Posted On: Aug. 13, 2019 12:18 PM CST

fired workers

A Pennsylvania manufacturer has been ordered to pay more than $600,000 in back pay and damages to two employees who claimed they were fired for cooperating with U.S. Occupational Safety and Health Administration investigators after their co-worker lost part of a finger in an accident.

In Perez v. Lloyd Industries, a district judge for the U.S. District Court for the Eastern District of Pennsylvania in Philadelphia awarded Matthew Spillane and Santos Sanna back pay in the amount of $117,710 and $373,568, respectively, as well as front pay to Mr. Sanna in the amount go $56,121. The court also awarded punitive damages totaling $100,000 to Mr. Spillane and $400,000 to Mr. Sanna.
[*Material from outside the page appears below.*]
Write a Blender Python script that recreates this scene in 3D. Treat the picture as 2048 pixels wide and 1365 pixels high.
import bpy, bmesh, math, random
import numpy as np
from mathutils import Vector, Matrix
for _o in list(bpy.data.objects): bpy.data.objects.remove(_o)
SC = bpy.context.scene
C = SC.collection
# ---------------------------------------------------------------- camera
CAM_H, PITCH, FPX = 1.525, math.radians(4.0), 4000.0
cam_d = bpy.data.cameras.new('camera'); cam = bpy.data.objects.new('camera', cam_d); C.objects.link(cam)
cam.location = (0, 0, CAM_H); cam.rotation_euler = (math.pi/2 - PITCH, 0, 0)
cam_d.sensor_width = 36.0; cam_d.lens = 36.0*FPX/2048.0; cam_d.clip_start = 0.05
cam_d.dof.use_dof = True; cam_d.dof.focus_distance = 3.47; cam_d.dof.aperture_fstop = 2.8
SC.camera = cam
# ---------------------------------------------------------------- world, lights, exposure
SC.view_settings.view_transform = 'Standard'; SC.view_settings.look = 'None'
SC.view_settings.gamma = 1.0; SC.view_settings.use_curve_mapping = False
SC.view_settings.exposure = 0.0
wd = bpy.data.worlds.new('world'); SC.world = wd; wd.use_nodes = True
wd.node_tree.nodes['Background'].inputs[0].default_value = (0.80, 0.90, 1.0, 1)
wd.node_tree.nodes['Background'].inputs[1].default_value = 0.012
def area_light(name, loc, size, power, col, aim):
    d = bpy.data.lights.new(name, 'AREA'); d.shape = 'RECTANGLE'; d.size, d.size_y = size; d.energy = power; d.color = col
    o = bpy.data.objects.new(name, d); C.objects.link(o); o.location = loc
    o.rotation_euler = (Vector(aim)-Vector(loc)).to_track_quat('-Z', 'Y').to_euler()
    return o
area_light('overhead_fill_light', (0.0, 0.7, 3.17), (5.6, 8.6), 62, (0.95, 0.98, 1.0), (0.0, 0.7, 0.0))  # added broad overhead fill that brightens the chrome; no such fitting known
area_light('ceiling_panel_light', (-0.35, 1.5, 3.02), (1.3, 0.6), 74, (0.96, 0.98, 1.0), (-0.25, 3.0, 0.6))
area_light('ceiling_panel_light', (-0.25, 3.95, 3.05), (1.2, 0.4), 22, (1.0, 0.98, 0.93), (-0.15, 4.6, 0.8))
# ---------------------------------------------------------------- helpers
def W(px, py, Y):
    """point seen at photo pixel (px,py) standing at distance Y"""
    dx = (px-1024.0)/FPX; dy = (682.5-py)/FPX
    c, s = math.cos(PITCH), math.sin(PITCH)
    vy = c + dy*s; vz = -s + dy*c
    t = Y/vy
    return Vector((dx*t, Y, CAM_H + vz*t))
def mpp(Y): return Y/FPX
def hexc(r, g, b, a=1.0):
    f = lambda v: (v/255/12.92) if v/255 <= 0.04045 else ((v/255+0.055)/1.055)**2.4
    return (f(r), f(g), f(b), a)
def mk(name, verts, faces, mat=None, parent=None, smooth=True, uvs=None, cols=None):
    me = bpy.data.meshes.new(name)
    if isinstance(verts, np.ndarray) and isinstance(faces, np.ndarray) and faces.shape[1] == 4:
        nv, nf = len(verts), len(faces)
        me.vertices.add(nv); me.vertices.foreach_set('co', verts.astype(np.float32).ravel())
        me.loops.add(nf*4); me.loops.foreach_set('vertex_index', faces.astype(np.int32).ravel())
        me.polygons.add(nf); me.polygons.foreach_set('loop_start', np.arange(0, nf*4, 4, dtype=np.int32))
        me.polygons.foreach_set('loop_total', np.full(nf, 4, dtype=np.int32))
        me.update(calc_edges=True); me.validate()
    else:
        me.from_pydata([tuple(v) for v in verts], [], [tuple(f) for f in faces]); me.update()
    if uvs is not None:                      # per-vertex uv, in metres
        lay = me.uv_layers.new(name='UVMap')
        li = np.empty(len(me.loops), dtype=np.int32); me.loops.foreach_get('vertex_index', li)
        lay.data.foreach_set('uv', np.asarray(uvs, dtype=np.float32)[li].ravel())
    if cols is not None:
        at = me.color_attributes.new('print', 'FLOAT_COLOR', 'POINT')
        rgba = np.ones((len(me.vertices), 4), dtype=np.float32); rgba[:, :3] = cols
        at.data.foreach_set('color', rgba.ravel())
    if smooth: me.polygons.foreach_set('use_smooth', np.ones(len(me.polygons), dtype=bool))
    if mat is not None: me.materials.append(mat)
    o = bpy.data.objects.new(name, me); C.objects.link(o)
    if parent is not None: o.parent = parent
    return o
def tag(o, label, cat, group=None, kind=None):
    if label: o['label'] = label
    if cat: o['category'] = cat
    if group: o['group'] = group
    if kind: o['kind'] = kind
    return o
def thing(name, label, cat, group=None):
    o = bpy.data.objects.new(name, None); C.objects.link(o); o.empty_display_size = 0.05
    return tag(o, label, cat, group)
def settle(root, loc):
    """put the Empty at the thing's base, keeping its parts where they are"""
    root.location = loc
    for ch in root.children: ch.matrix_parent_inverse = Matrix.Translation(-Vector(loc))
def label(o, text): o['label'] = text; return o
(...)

On Aug. 1, the district court affirmed a jury’s conclusion that Montgomeryville, Pennsylvania-based Lloyd Industries wrongfully terminated its employees for engaging in protected activity in violation of the Occupational Safety and Health Act.

Although Lloyd Industries attempted to limit the damages awarded to Mr. Sanna by introducing evidence of his alleged sexual harassment of another employee, the woman testified that she did not tell anyone about the harassment until after Mr. Sanna had been terminated and that the Facebook messages he sent her were flirtatious, but not harassing. The company did not initiate an investigation into the alleged harassment.

Although after-acquired evidence of misconduct is admissible to limit an employee’s recovery in a wrongful termination lawsuit, the district court judge held that she would decline to find that  company owner William Lloyd would have fired Mr. Sanna based on the allegations. She found credible testimony that Mr. Lloyd allowed pictures of naked women to be posted throughout the plant, as well as testimony reflecting “an ongoing tolerance for inappropriate and sexist comments and behavior” that undermined the company’s use of the alleged harassment as an affirmative defense. 

Neither Mr. Lloyd nor his attorneys immediately responded to requests for comment.